What does not grow, dies, and right now, America is doing precious little growing: when all economic indicators are taken into account, the prognosis is grim.
This is the inevitable result of policies that penalize rather than reward male virtue. The politics of pop feminism are based on no- or slow-growth, the belief that wealth is not created by hard work, but stolen from the peaceful goddess worshipers by greedy patriarchs, and that the world is a naturally safe place made unsafe by men.
If you subscribe to their point of view, then policies that give women unrestricted liberty to put men on a short leash make sense: Keep men in cages, punish paternalism, line men up to work in chain gang construction crews to build cozy little communes where women can do the rewarding work sexist men now hoard, eat themselves happily plump, and raise goddess-worshipping babies in peace.

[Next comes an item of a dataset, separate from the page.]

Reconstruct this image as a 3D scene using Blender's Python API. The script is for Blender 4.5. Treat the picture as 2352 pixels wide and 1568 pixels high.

The rest of us -- who don’t devote our time to fanatically wailing at the alter of Political Power in Washington, D.C. -- know better. We know and celebrate the differences between women and men; we know balance must be restored before the masculine spirit is extinguished. Burn out the male dynamos, and the female transformers will have nothing left to transform.
Vote pop feminist, and you vote for the continued decline of all that has made modern life and women's liberation possible. Vote male, and in so doing, you will be voting female, too.